--- begin Records for processing ---

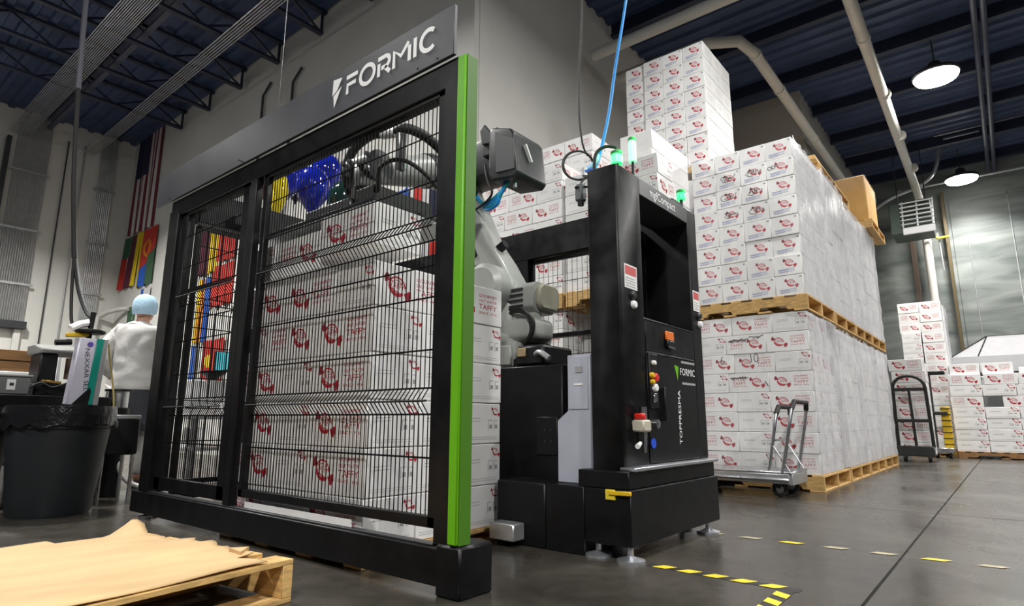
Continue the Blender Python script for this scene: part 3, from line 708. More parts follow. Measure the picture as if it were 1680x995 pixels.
# loose timber and the kraft box on top
for k, (y0, z0, x0, x1, lab) in enumerate(((1.44, 3.515, 7.15, 9.0, 'long pale timber plank on top of wrapped loads, nearer one'), (1.66, 3.515, 7.3, 9.3, 'long pale timber plank on top of wrapped loads, farther one'))):
    tag(MB().bar((x0, y0, z0+.05), (x1, y0+.02, z0+.05), .12, .05).build('timber_plank', wood, bevel=.004), lab, 'plank')
pallet(7.3, 1.36, 3.385, 1.6, .9, .15, 'wooden pallet under two loose planks on top of the row')
pallet(9.75, 1.22, 3.37, 1.15, 1.15, .13, 'wooden pallet under the large kraft box on top of the row')
t = empty('kraft_box', (10.3, 1.75, 3.5), 'large orange-brown kraft box with film on top of the row', 'box')
MB().box(9.85, 10.75, 1.27, 2.27, 3.505, 4.22).build('box_body', kraft2, t, bevel=.02)
MB().box(9.84, 10.76, 1.26, 2.28, 3.98, 4.225).build('film_band', film2, t, bevel=.02)
MB().box(9.84, 10.76, 1.72, 1.79, 4.221, 4.226).build('packing_tape', film_tape, t)

# ---------------- tall tower on the third level, behind
TX, TY, TZ = 6.42, 2.45, 3.50
TS = .258
for k in range(8):
    for i in range(4):
        put(TS-.003, .30, .191, 'script', TX+.15+(.02 if i == 3 and k > 2 else 0), TY-.13+TS*(i+.5), TZ+k*.194, R90, 'small script carton, %s row up, %s in the tall tower' % (ORD[k], ordr(i, 4)), 'small cartons of the tall tower')
    for j in (1, 2):
        put(TS-.003, .30, .191, 'script', TX+.30*(j+.5), TY-.13+TS*.5, TZ+k*.194, R90, 'small side carton, %s row up, %s from front of tall tower' % (ORD[k], ['', 'second', 'third'][j]), 'small cartons of the tall tower')
pallet(TX-.05, TY-.18, 3.36, 1.0, 1.12, .14, 'wooden pallet under the tall carton tower')
wrapped_load(TX-.02, 2.46, 1.755, .98, 1.0, 1.58, 8, 'film wrapped load carrying the tall tower', 31)
wrapped_load(TX-.02, 2.46, .145, .98, 1.0, 1.43, 8, 'film wrapped load on the floor under the tall tower', 32)
pallet(TX-.03, 2.43, 1.608, 1.0, 1.08, .14, 'wooden pallet halfway below the tall tower')
pallet(TX-.03, 2.43, 0, 1.0, 1.08, .14, 'wooden pallet on the floor below the tall tower')
wrapped_load(7.46, 2.46, 3.36, .95, 1.0, .80, 4, 'bright low wrapped load at the right foot of the tower', 33)
wrapped_load(7.46, 2.46, 0, .95, 1.0, 3.355, 16, 'film wrapped load standing behind the front row', 34)

# ---------------- stacks behind the cell (left)
SL, SW, SH = .36, .30, .186
def col_stack(x0, y0, z0, n, rows, where, group, H=SH, side=False, n0=0):
    for k in range(n):
        row_cartons(x0, y0, z0+k*H, H-.003, SL, SW, rows[k % len(rows)], k+n0, n, where, group, side=side)
pallet(4.55, 3.10, 0, .44, 1.0, .14, 'wooden pallet on the floor under the left rear stack'); pallet(4.55, 3.10, 1.625, .44, 1.0, .14, 'wooden pallet halfway up left rear stack')
col_stack(4.6, 3.12, .14, 8, ['LMS', 'SLM', 'MSL'], 'of left rear lower stack', 'cartons of the left rear stack')
col_stack(4.6, 3.12, 1.767, 7, ['SLM', 'LMS', 'SML'], 'of left rear upper stack', 'cartons of the left rear stack', .190)
pallet(4.55, 2.08, 0, .44, .98, .14, 'wooden pallet on the floor under the stack behind the tower'); pallet(4.55, 2.08, 1.625, .44, .98, .14, 'wooden pallet halfway up the stack behind the tower')
col_stack(4.6, 2.12, .14, 8, ['LS', 'SL'], 'of stack behind the control tower', 'cartons of the stack behind the tower')
col_stack(4.6, 2.12, 1.767, 6, ['SLM'[:2]+'S', 'LSS'], 'of upper stack behind control tower', 'cartons of the stack behind the tower', .190)
# yellow pallet-corner board seen between levels, and the higher stack against the wall
col_stack(5.35, 3.22, 1.90, 9, ['LMS', 'SLM'], 'of high stack by white wall', 'cartons of the high stack by the wall', .203, side=True)
wrapped_load(5.42, 3.24, 0, .85, 1.0, 1.89, 9, 'film wrapped load under the high stack by the white wall', 41)
WX, WY = 5.02, 2.36
t = None
for k in range(8):
    for j in range(2):
        put(.42, .34, .195, 'plain', WX+.42*(j+.5)+.003*j, WY+.17, 1.80+k*.1965, 0, 'plain white carton, %s row up, %s column behind the green beacon' % (ORD[k], 'left' if j == 0 else 'right'), 'plain cartons behind the tower beacon')
wrapped_load(WX, WY, .0, .84, .70, 1.79, 9, 'film wrapped load under the blank white cartons behind the beacon', 42)
film_wrap('stretch_film', WX-.01, WX+.86, WY-.012, WY+.4, 1.8, 3.36, 'clear stretch film around blank white cartons behind the beacon', [film2], lambda i: 0, 43)

# ---------------- far right stacks
FX = 13.06
pallet(FX-.02, -1.05, 0, 1.1, 1.81, .11, 'dark weathered pallet under the far right carton wall', m=woodd)
FW, FL, FH = .43, .34, .186
fr_rows = [['S']*4]*4 + ['gap', ['S']*4, 'LL']
for k in range(7):
    y = .77
    if k in (0,1,2,3,5):
        for i in range(4): put(.36, .445, FH-.003, 'taffy', FX+.18, .77-.45*(i+.5), .11+k*FH, 0, 'end-on carton, %s row up, %s in far right wall' % (ORD[k], ['leftmost','second from left','third from left','fourth from left'][i]), 'cartons of the far right wall of cartons')
    elif k == 4:
        for i, (a, st) in enumerate(((.57-.02, 'taffy_flip'), (-.16, 'taffy'), (-.65, 'taffy'))): put(.45, .36, FH-.003, st, FX+.18, a, .11+k*FH, R90, 'big logo carton beside the dark gap, %s in far right wall' % ['leftmost','middle','rightmost'][i], 'cartons of the far right wall of cartons')
    else:
        for i, st in enumerate(('taffy_flip', 'taffy', 'taffy', 'taffy')): put(.45, .36, FH-.003, st, FX+.18, .77-.455*(i+.5)-(.03 if i else 0), .11+k*FH, R90, 'big logo carton, seventh row up, %s in far right wall' % ['leftmost','second from left','third from left','fourth from left'][i], 'cartons of the far right wall of cartons')
for i, y in enumerate((.53, .08)): put(.42, .36, FH-.003, 'taffy', FX+.25, y, .11+7*FH, R90, 'white carton with big logo on the very top, %s, far right wall' % ('left' if i == 0 else 'right'), 'cartons of the far right wall of cartons')
put(.44, .36, .10, 'plain', FX+.3, -.42, .11+7*FH, R90, 'flat plain white carton lying on top of the far right wall', 'cartons of the far right wall of cartons')
# dark back filler seen through the gap: second row of that pallet
wrapped_load(FX+.47, -1.0, .115, .6, 1.72, 1.28, 7, 'film wrapped rear half of the far right carton wall', 51)
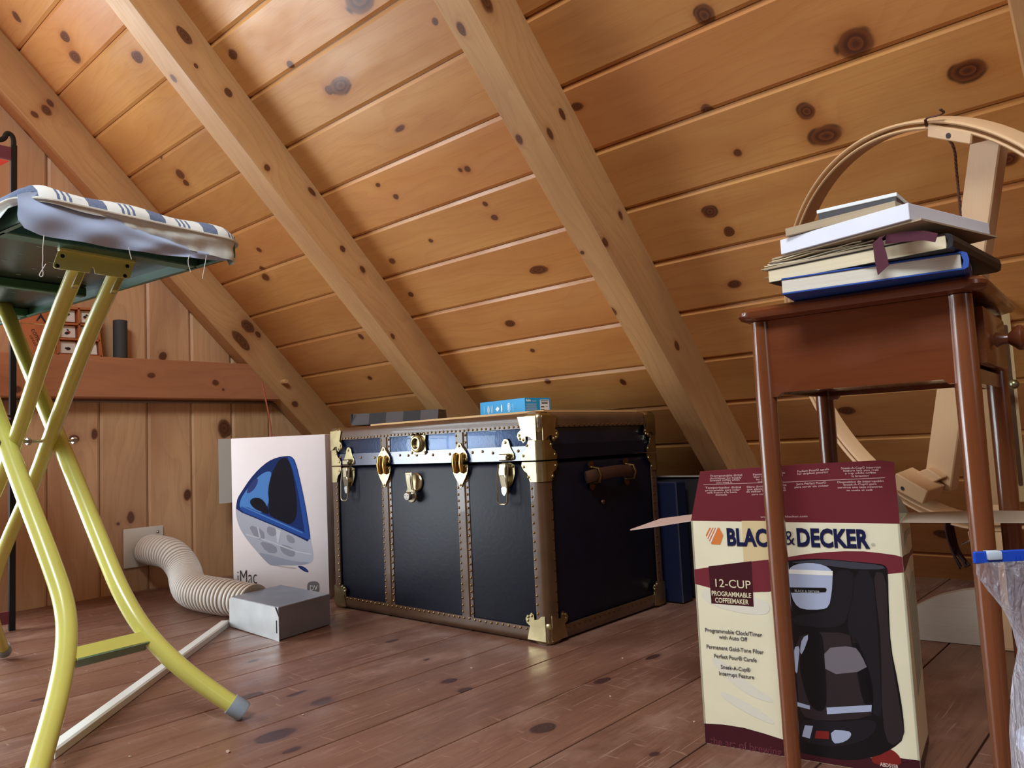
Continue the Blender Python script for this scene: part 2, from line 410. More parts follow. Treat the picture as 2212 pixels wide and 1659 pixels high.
gable('wall_right', EX, (-1, 0, 0), [wood('dark_wall', srgb(120, 84, 54), srgb(90, 58, 34), bw=.1783, bump=0)]*len(Mwall), HOLE_R)
Mtrimw = wood('window_trim_pine', srgb(206, 152, 100), srgb(160, 102, 60), (), rough=.4)
def window(name, X, sgn, hole):
    y0, y1, z0, z1 = hole; bm = bmesh.new()
    for a, b in (((y0-.07, z0-.07), (y0, z1+.07)), ((y1, z0-.07), (y1+.07, z1+.07)), ((y0, z1), (y1, z1+.07)), ((y0, z0-.07), (y1, z0)), ):
        add_box(bm, (X+sgn*.0, (a[0]+b[0])/2, (a[1]+b[1])/2), (.04, b[0]-a[0], b[1]-a[1]))
    struct(name, bm, Mtrimw, uvax=((0, 0, 1),))
window('window_1', GX, 1, HOLE_L); window('window_2', EX, -1, HOLE_R)
# the far slope stays closed; the fill lamp under it is added
# rafters: right-hand edge x, width, depth below the boards
KR = {0: [], 1: [], 2: [], 3: []}
RAFT = [(-3.025, .085, .152), (-2.102, .100, .132), (-1.080, .088, .152), (-.075, .095, .152)]
def rk(i, px, py, r, a=1.5, face='side'):
    xr, wd, dp = RAFT[i]
    if face == 'side':
        p = at_x(px, py, xr); KR[i].append(((p-RP).dot(UP), (p-RP).dot(RN)+.61, r, a))
    else:
        p = onp(px, py, RP+RN*dp, RN); KR[i].append(((p-RP).dot(UP), p.x, r, a))
for q in ((100, 238, .014), (75, 248, .010), (108, 222, .009), (535, 705, .022), (520, 735, .02, 2.5), (637, 873, .014, 1.2), (557, 722, .010)): rk(0, *q)
rk(0, 60, 290, .010, 2, 'b')
for q in ((398, 75, .014, 2), (493, 199, .011, 1.2), (577, 364, .010, 1.2), (674, 415, .009, 2), (423, 141, .005), (740, 536, .009, 1.2), (783, 583, .010), (848, 727, .008)): rk(1, *q)
rk(1, 375, 169, .010, 1.3, 'b')
for q in ((1188, 290, .010, 1.6), (1214, 245, .009, 1.6), (1050, 5, .018, 1.5), (1340, 465, .008), (1308, 525, .010), (1462, 746, .010)): rk(2, *q)
for q in ((997, 61, .011, 1.4), (1123, 301, .010, 1.4), (1322, 672, .010, 1.4), (1257, 545, .006, 1)): rk(2, *q, 'b')
for i, (xr, wd, dp) in enumerate(RAFT):
    Mr = wood('rafter_pine_%s' % 'abcd'[i], srgb(204, 158, 106), srgb(158, 110, 68), KR[i], rough=.42, ring=34, tone=.5, knotcol=(74, 40, 26), halo=(150, 90, 50), grain=.5)
    bm = bmesh.new(); m = frame(RP, UP, z=RN)   # local x up the slope, z out of the boards, y = z cross x
    L_ = top_t
    yx = m.to_3x3() @ V((0, 1, 0))
    s = 1 if yx.x > 0 else -1
    add_box(bm, (L_/2-.02, s*(xr-wd/2), dp/2-.002), (L_+.1, wd, dp+.004), m, .004, 1)
    me = bpy.data.meshes.new('trim'); bm.to_mesh(me); bm.free()
    uv = me.uv_layers.new(name='UVMap')
    for p in me.polygons:
        for li in p.loop_indices:
            q = me.vertices[me.loops[li].vertex_index].co
            uv.data[li].uv = ((q-RP).dot(UP), q.x if abs(p.normal.x) < .7 else (q-RP).dot(RN)+.61)
    me.materials.append(Mr); o = bpy.data.objects.new('trim_%d' % (i+1), me); COL.objects.link(o); o['kind'] = 'structure'
# tie beam on the gable wall
bk = []
for px, py, r, a in ((327, 810, .012, 1.3), (466, 827, .011, 1.3), (482, 841, .006, 1), (35, 840, .014, 1.2)):
    p = at_x(px, py, -3.03); bk.append((p.y, p.z, r, a))
Mbeam = wood('beam_pine', srgb(184, 126, 88), srgb(146, 92, 62), bk, rough=.4, ring=18, tone=.4, knotcol=(74, 40, 26), halo=(160, 96, 60), grain=.5)
bm = bmesh.new(); BZ0, BZ1 = .742, .897
yA, yB = -2.2, 1.0
def beam_end(z): return Y0-.152/SA-z/SL     # where the rafter's underside passes
A = [(-3.0, BZ0), (beam_end(BZ0), BZ0), (beam_end(BZ1), BZ1), (-3.0, BZ1)]
add_prism(bm, A, frame((GX-.005, 0, 0), (0, 1, 0), y=(0, 0, 1)), 0, .085)
bmesh.ops.bevel(bm, geom=[e for e in bm.edges if abs(e.verts[0].co.x-e.verts[1].co.x) < .001 and e.calc_length() > .3], offset=.004, segments=1, affect='EDGES')
struct('trim_5', bm, Mbeam, uvax=((0, 1, 0), (0, 0, 1)))

# ------------------------------------------------------------------ shared materials
Mbrass = mat('brass', srgb(182, 168, 128), .34, 1, var=.35, bump=(60, .15))
Msteel = mat('bright_steel', srgb(190, 190, 186), .25, 1)
Mnickel = mat('aged_nickel', srgb(176, 166, 140), .28, 1, var=.2)
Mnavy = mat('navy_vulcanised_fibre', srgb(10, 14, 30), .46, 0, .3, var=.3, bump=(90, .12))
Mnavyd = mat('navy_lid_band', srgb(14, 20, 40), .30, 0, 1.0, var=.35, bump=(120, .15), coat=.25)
Mbind = mat('brown_fibre_binding', srgb(88, 62, 42), .36, 0, .5, var=.25, bump=(50, .1), coat=.2)
Mstud = mat('brass_nail', srgb(150, 120, 80), .32, 1)
Mblackm = mat('black_metal', srgb(18, 18, 20), .4, .3)
Mgold = mat('warm_brass_bow', srgb(186, 148, 88), .26, 1)
Mcream = mat('cream_card', srgb(222, 216, 178), .6)
Mwhite = mat('white_paper', srgb(226, 226, 226), .7)

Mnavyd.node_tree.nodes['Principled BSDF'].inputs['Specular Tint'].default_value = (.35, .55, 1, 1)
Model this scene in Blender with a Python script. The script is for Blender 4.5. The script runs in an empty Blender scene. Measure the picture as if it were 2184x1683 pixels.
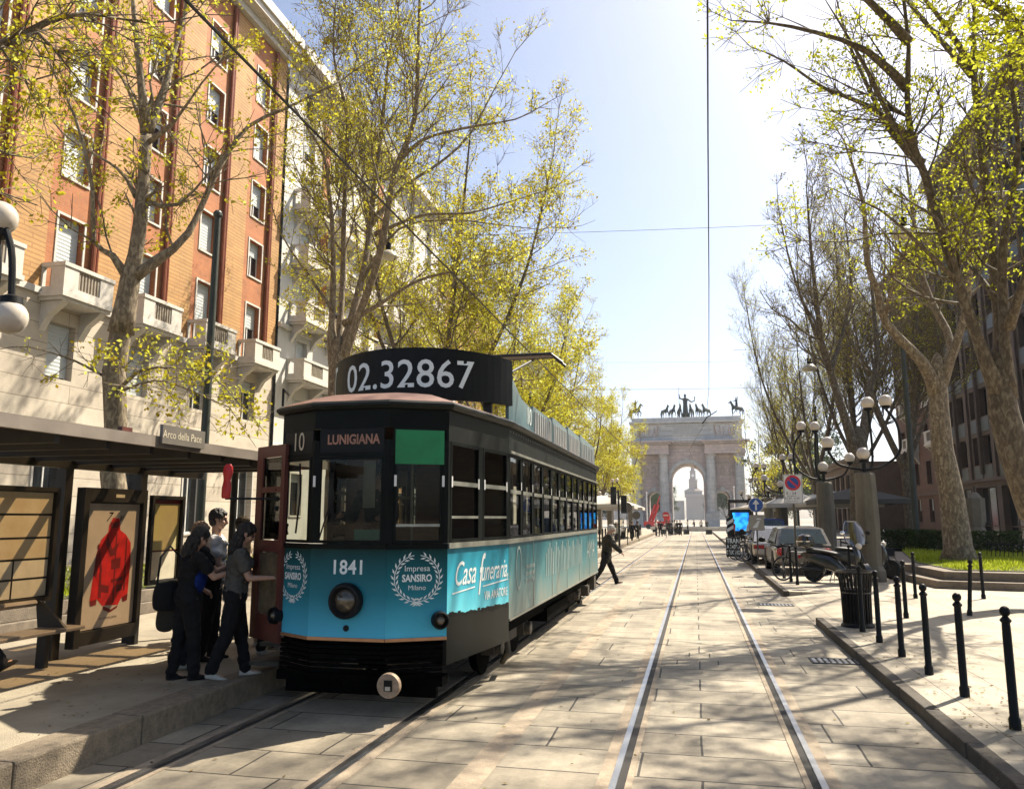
import bpy, bmesh, math, random
import numpy as np
from mathutils import Vector, Matrix, noise
R = math.radians
random.seed(7); RNG = np.random.default_rng(7)
SC = bpy.context.scene
COL = SC.collection

# ------------------------------------------------------------------ camera
EYE = 1.85
F_PX, CX, CY, VPX, HY = 1700.0, 1092.0, 841.5, 1484.0, 1105.0
PITCH = math.atan((HY - CY) / F_PX)
YAW = math.atan((VPX - CX) * math.cos(PITCH) / F_PX)
cam_d = bpy.data.cameras.new('camera'); cam = bpy.data.objects.new('camera', cam_d); COL.objects.link(cam)
cam.location = (0, 0, EYE); cam.rotation_euler = (R(90) + PITCH, 0, YAW)
cam_d.sensor_width = 36; cam_d.lens = F_PX / 2184 * 36; cam_d.clip_end = 6000; cam_d.clip_start = 0.05
SC.camera = cam
_f = Vector((-math.sin(YAW) * math.cos(PITCH), math.cos(YAW) * math.cos(PITCH), math.sin(PITCH)))
_r = Vector((math.cos(YAW), math.sin(YAW), 0)); _u = _r.cross(_f)
def _ray(px, py): return _r * ((px - CX) / F_PX) - _u * ((py - CY) / F_PX) + _f
def gy(px, py, y):                      # the point of a sight line at a known street depth y
    d = _ray(px, py); t = y / d.y; return Vector((0, 0, EYE)) + d * t
def gx(px, py, x):
    d = _ray(px, py); t = x / d.x; return Vector((0, 0, EYE)) + d * t
def gz(px, py, z=0.0):                  # where a sight line meets level z
    d = _ray(px, py); t = (z - EYE) / d.z; return Vector((0, 0, EYE)) + d * t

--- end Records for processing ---

> **Exercise goal**
Pictures are excluded; extract exactly the lines from the start of the data through the line that holds "4.226).build('packing_tape', film_tape, t)", both ends included.

> **Solution for this problem**
Continue the Blender Python script for this scene: part 3, from line 708. More parts follow. Measure the picture as if it were 1680x995 pixels.
# loose timber and the kraft box on top
for k, (y0, z0, x0, x1, lab) in enumerate(((1.44, 3.515, 7.15, 9.0, 'long pale timber plank on top of wrapped loads, nearer one'), (1.66, 3.515, 7.3, 9.3, 'long pale timber plank on top of wrapped loads, farther one'))):
    tag(MB().bar((x0, y0, z0+.05), (x1, y0+.02, z0+.05), .12, .05).build('timber_plank', wood, bevel=.004), lab, 'plank')
pallet(7.3, 1.36, 3.385, 1.6, .9, .15, 'wooden pallet under two loose planks on top of the row')
pallet(9.75, 1.22, 3.37, 1.15, 1.15, .13, 'wooden pallet under the large kraft box on top of the row')
t = empty('kraft_box', (10.3, 1.75, 3.5), 'large orange-brown kraft box with film on top of the row', 'box')
MB().box(9.85, 10.75, 1.27, 2.27, 3.505, 4.22).build('box_body', kraft2, t, bevel=.02)
MB().box(9.84, 10.76, 1.26, 2.28, 3.98, 4.225).build('film_band', film2, t, bevel=.02)
MB().box(9.84, 10.76, 1.72, 1.79, 4.221, 4.226).build('packing_tape', film_tape, t)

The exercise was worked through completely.